The report recommends FSOC should create new internal panels devoted to climate issues, in the first reworking of the oversight body created in 2010.

One panel would be staffed by regulators and charged with tracking agency efforts to measure and monitor climate risk. It would frequently report on its findings, seeking to maintain regulatory momentum to tackle climate risks, according to a senior Treasury official.

The second new panel will be filled with external advisors from academia, finance, environmental groups, among others. The FSOC has never before established an advisory committee on a specific issue.

PLUG DATA GAPS

A significant chunk of the recommendations are aimed at strengthening and refining data available to regulators, industry and the public in measuring climate-related financial risks.

The report urges regulators to ensure they have consistent and reliable data to asses climate risks, including tallying internal data and figuring out how to find necessary external data sources.
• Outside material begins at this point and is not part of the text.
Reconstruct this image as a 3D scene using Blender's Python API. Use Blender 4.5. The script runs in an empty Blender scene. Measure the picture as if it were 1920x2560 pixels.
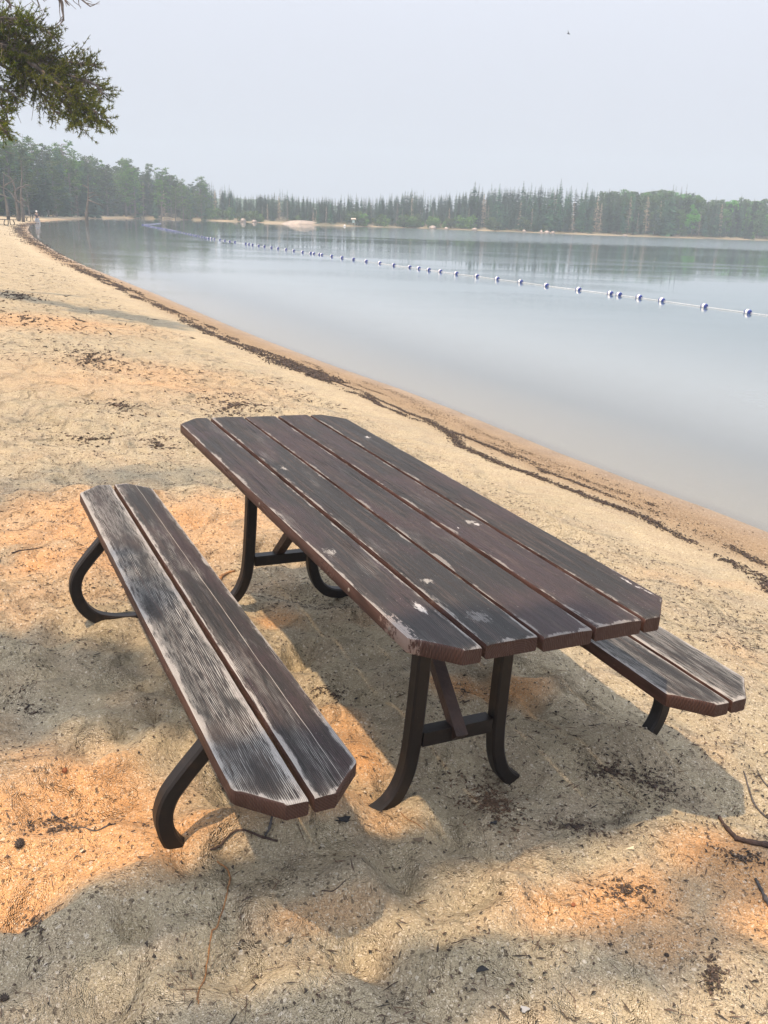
import bpy, math, random
import numpy as np
from mathutils import Matrix, Vector
R = math.radians
rnd = random.Random(7)
col = bpy.context.scene.collection
scene = bpy.context.scene

# ------------------------------------------------------------------ camera
F = 2224.5; PITCH = -0.32009; ROLL = 0.0373; HC = 1.615
fw = np.array([0, math.cos(PITCH), math.sin(PITCH)])
r0 = np.array([1., 0, 0]); u0 = np.cross(r0, fw)
ri = math.cos(ROLL)*r0 + math.sin(ROLL)*u0
up = -math.sin(ROLL)*r0 + math.cos(ROLL)*u0
CAM = np.array([0, 0, HC])
cd = bpy.data.cameras.new('camera'); cam = bpy.data.objects.new('camera', cd); col.objects.link(cam)
cam.matrix_world = Matrix([[ri[i], up[i], -fw[i], CAM[i]] for i in range(3)] + [[0, 0, 0, 1]])
cd.sensor_fit = 'HORIZONTAL'; cd.sensor_width = 36; cd.lens = F/1920*36
cd.clip_start = 0.05; cd.clip_end = 3000
scene.camera = cam

# ------------------------------------------------------------------ world + sun
SUN_EL = 69.3
SUN_DIR = np.array([-0.69, -0.724])         # horizontal direction towards the sun
w = bpy.data.worlds.new('World'); scene.world = w; w.use_nodes = True
nt = w.node_tree; nt.nodes.clear()
out = nt.nodes.new('ShaderNodeOutputWorld'); bg = nt.nodes.new('ShaderNodeBackground')
sky = nt.nodes.new('ShaderNodeTexSky'); sky.sky_type = 'NISHITA'; sky.sun_disc = False
sky.sun_elevation = R(SUN_EL); sky.sun_rotation = math.atan2(SUN_DIR[0], SUN_DIR[1])
sky.dust_density = 6; sky.air_density = 1
mx = nt.nodes.new('ShaderNodeMix'); mx.data_type = 'RGBA'; mx.inputs[0].default_value = 0.93
mx.inputs[7].default_value = (5.22, 5.38, 6.0, 1)
nt.links.new(sky.outputs[0], mx.inputs[6])
# smoke-veiled sky: brighter overhead than along the horizon
tc = nt.nodes.new('ShaderNodeTexCoord'); sx = nt.nodes.new('ShaderNodeSeparateXYZ'); nt.links.new(tc.outputs['Generated'], sx.inputs[0])
mr = nt.nodes.new('ShaderNodeMapRange'); nt.links.new(sx.outputs[2], mr.inputs[0])
mr.interpolation_type = 'SMOOTHSTEP'; mr.inputs[1].default_value = .05; mr.inputs[2].default_value = 1.; mr.inputs[3].default_value = 1.; mr.inputs[4].default_value = 2.5
vm = nt.nodes.new('ShaderNodeVectorMath'); vm.operation = 'SCALE'; nt.links.new(mx.outputs[2], vm.inputs[0]); nt.links.new(mr.outputs[0], vm.inputs['Scale'])
nt.links.new(vm.outputs[0], bg.inputs[0])
bg.inputs[1].default_value = 0.1
nt.links.new(bg.outputs[0], out.inputs[0])
sl = bpy.data.lights.new('sun', 'SUN'); so = bpy.data.objects.new('sun', sl); col.objects.link(so)
sl.energy = 3.7; sl.angle = R(1.0); sl.color = (1.0, 0.73, 0.47)
sd = Vector((SUN_DIR[0]*math.cos(R(SUN_EL)), SUN_DIR[1]*math.cos(R(SUN_EL)), math.sin(R(SUN_EL))))
so.rotation_euler = sd.to_track_quat('Z', 'Y').to_euler(); so.location = (0, 0, 60)
scene.view_settings.view_transform = 'Standard'; scene.view_settings.look = 'None'
scene.view_settings.gamma = 1; scene.view_settings.exposure = 0.56
scene.cycles.volume_bounces = 0
scene.cycles.max_bounces = 6; scene.cycles.transparent_max_bounces = 8
scene.cycles.volume_step_rate = 1

# ------------------------------------------------------------------ helpers
def at(u, v, z):
    "photograph position to a point at height z"
    d = fw + (u-960)/F*ri - (v-1280)/F*up
    return CAM + (z-HC)/d[2]*d
def atd(u, v, y):
    d = fw + (u-960)/F*ri - (v-1280)/F*up
    return CAM + y/d[1]*d

def tag(o, label=None, cat=None, group=None, kind=None):
    if label: o['label'] = label
    if cat: o['category'] = cat
    if group: o['group'] = group
    if kind: o['kind'] = kind
    return o
def link(o, parent=None):
    col.objects.link(o)
    if parent is not None: o.parent = parent
    return o
def empty(name, loc=(0, 0, 0), rz=0.0):
    o = bpy.data.objects.new(name, None); o.location = loc; o.rotation_euler = (0, 0, rz)
    o.empty_display_size = 0.2
    return link(o)
def mesh(name, V, Fc, mats=None, smooth=False):
    me = bpy.data.meshes.new(name)
    V = np.asarray(V, dtype=np.float32)
    if isinstance(Fc, np.ndarray):
        n, k = Fc.shape
        me.vertices.add(len(V)); me.vertices.foreach_set('co', V.ravel())
        me.loops.add(n*k); me.loops.foreach_set('vertex_index', Fc.astype(np.int32).ravel())
        me.polygons.add(n); me.polygons.foreach_set('loop_start', np.arange(0, n*k, k, dtype=np.int32))
        me.update(calc_edges=True)
    else:
        me.from_pydata([tuple(map(float, v)) for v in V], [], Fc)
    if smooth:
        me.polygons.foreach_set('use_smooth', np.ones(len(me.polygons), dtype=bool))
    for m in (mats if isinstance(mats, (list, tuple)) else [mats]):
        if m: me.materials.append(m)
    return me
def obj(name, V, Fc, mat=None, parent=None, smooth=False):
    return link(bpy.data.objects.new(name, mesh(name, V, Fc, mat, smooth)), parent)
class MB:
    def __init__(s): s.V = []; s.F = []; s.n = 0
    def add(s, V, Fc):
        s.V.append(np.asarray(V, float)); s.F += [tuple(int(i)+s.n for i in f) for f in Fc]; s.n += len(V)
    def box(s, a, b, M=None):
        x0, y0, z0 = a; x1, y1, z1 = b
        V = np.array([[x0,y0,z0],[x1,y0,z0],[x1,y1,z0],[x0,y1,z0],[x0,y0,z1],[x1,y0,z1],[x1,y1,z1],[x0,y1,z1]], float)
        if M is not None: V = V @ np.array(M).T
        s.add(V, [(0,3,2,1),(4,5,6,7),(0,1,5,4),(1,2,6,5),(2,3,7,6),(3,0,4,7)])
    def tube(s, P, rad, n=6, caps=True):
        P = np.asarray(P, float); m = len(P); rad = np.broadcast_to(rad, (m,))
        T = np.gradient(P, axis=0); T /= np.linalg.norm(T, axis=1)[:, None]+1e-12
        ref = np.array([0.31, 0.17, 0.93]) if abs(T[0, 2]) < .9 else np.array([1., 0.1, 0])
        A = np.cross(T, ref); A /= np.linalg.norm(A, axis=1)[:, None]; B = np.cross(T, A)
        an = np.arange(n)*2*math.pi/n
        V = (P[:, None, :] + rad[:, None, None]*(np.cos(an)[None, :, None]*A[:, None, :]+np.sin(an)[None, :, None]*B[:, None, :])).reshape(-1, 3)
        Fc = [(i*n+j, i*n+(j+1) % n, (i+1)*n+(j+1) % n, (i+1)*n+j) for i in range(m-1) for j in range(n)]
        if caps: Fc += [tuple(range(n-1, -1, -1)), tuple(range((m-1)*n, m*n))]
        s.add(V, Fc)
    def sphere(s, c, r, n=12, m=8, sc=(1, 1, 1)):
        V = [(0, 0, -1)]
        for i in range(1, m):
            t = math.pi*i/m
            for j in range(n):
                a = 2*math.pi*j/n; V.append((math.sin(t)*math.cos(a), math.sin(t)*math.sin(a), -math.cos(t)))
        V.append((0, 0, 1)); L = len(V)-1
        Fc = [(0, 1+(j+1) % n, 1+j) for j in range(n)]
        for i in range(m-2):
            for j in range(n):
                a = 1+i*n+j; b = 1+i*n+(j+1) % n; Fc.append((a, b, b+n, a+n))
        Fc += [(L, 1+(m-2)*n+j, 1+(m-2)*n+(j+1) % n) for j in range(n)]
        s.add(np.array(V)*r*np.array(sc)+np.array(c), Fc)
    def build(s, name, mat, parent=None, smooth=False):
        return obj(name, np.concatenate(s.V), s.F, mat, parent, smooth)

def hsh(ix, iy, seed):
    h = (ix.astype(np.int64)*374761393 + iy.astype(np.int64)*668265263 + seed*1442695041) & 0x7fffffff
    h = ((h ^ (h >> 13))*1274126177) & 0x7fffffff
    h = (h ^ (h >> 16)) & 0xffff
    return h/65535.0
def vn(x, y, seed=0):
    ix = np.floor(x); iy = np.floor(y); fx = x-ix; fy = y-iy
    fx = fx*fx*(3-2*fx); fy = fy*fy*(3-2*fy)
    a = hsh(ix, iy, seed); b = hsh(ix+1, iy, seed); c = hsh(ix, iy+1, seed); d = hsh(ix+1, iy+1, seed)
    return (a*(1-fx)+b*fx)*(1-fy)+(c*(1-fx)+d*fx)*fy
def fbm(x, y, seed=0, o=4):
    s = 0; a = .5
    for i in range(o):
        s = s+a*vn(x*2**i+17.3*i, y*2**i-9.1*i, seed+i*31); a *= .5
    return s/(1-.5**o)

# ------------------------------------------------------------------ materials
class NT:
    def __init__(s, name):
        s.m = bpy.data.materials.new(name); s.m.use_nodes = True; s.t = s.m.node_tree
        s.t.nodes.clear(); s.out = s.t.nodes.new('ShaderNodeOutputMaterial')
    def n(s, typ, ins={}, **kw):
        nd = s.t.nodes.new('ShaderNode'+typ)
        for k, v in kw.items(): setattr(nd, k, v)
        for k, v in ins.items():
            if isinstance(v, bpy.types.NodeSocket): s.t.links.new(v, nd.inputs[k])
            else: nd.inputs[k].default_value = v
        return nd
    def coord(s, which='Object'): return s.n('TexCoord').outputs[which]
    def map(s, vec, scale=(1, 1, 1), loc=(0, 0, 0), rot=(0, 0, 0)):
        return s.n('Mapping', {'Vector': vec, 'Scale': scale, 'Location': loc, 'Rotation': rot}).outputs[0]
    def noise(s, vec, scale=1, detail=4, rough=.55, dist=0):
        return s.n('TexNoise', {'Vector': vec, 'Scale': scale, 'Detail': detail, 'Roughness': rough, 'Distortion': dist}).outputs[0]
    def ss(s, v, a, b, o0=0., o1=1.):
        return s.n('MapRange', {0: v, 1: a, 2: b, 3: o0, 4: o1}, interpolation_type='SMOOTHSTEP').outputs[0]
    def math(s, op, a, b=0., c=0.):
        return s.n('Math', {0: a, 1: b, 2: c}, operation=op).outputs[0]
    def mix(s, f, a, b):
        a = a if isinstance(a, bpy.types.NodeSocket) else (*a, 1); b = b if isinstance(b, bpy.types.NodeSocket) else (*b, 1)
        return s.n('Mix', {0: f, 6: a, 7: b}, data_type='RGBA').outputs[2]
    def attr(s, name): return s.n('Attribute', attribute_name=name).outputs['Fac']
    def bump(s, h, strength=.5, dist=.01, normal=None):
        d = {'Height': h, 'Strength': strength, 'Distance': dist}
        if normal is not None: d['Normal'] = normal
        return s.n('Bump', d).outputs[0]
    def principled(s, colr, rough=.8, normal=None, **kw):
        d = {'Base Color': colr if isinstance(colr, bpy.types.NodeSocket) else (*colr, 1), 'Roughness': rough}
        if normal is not None: d['Normal'] = normal
        d.update(kw)
        b = s.n('BsdfPrincipled', d); s.t.links.new(b.outputs[0], s.out.inputs[0]); return s.m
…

The report identifies the Office of Financial Research, an agency created alongside FSOC following the 2007-09 financial crisis, as a potential data repository and analytical resource for regulators.

CLIMATE DISCLOSURES

The FSOC also backs a major regulatory initiative already underway at the Securities and Exchange Commission. These rules would establish standard climate disclosure requirements for public companies. The panel said all agencies should review their disclosure requirements and update them if necessary to capture climate risks.

VULNERABLE POPULATIONS

In a nod to the Biden administration’s focus on social equity, the report recommended regulators explore policies that could help protect populations that are most financially vulnerable to climate change.

Another recommendation called for the Federal Insurance Office to act quickly to analyze the impact of climate change on insurance and reinsurance coverage, particularly in hard-hit regions.

SCENARIO ANALYSIS

Another recommendation is to work with outside parties, including overseas regulators, to build forecasting tools that will help U.S. agencies gauge future risks from climate change.

Specifically, the FSOC recommended agencies consider “scenario analysis” to test how the institutions they supervise would fare in different hypothetical climate scenarios.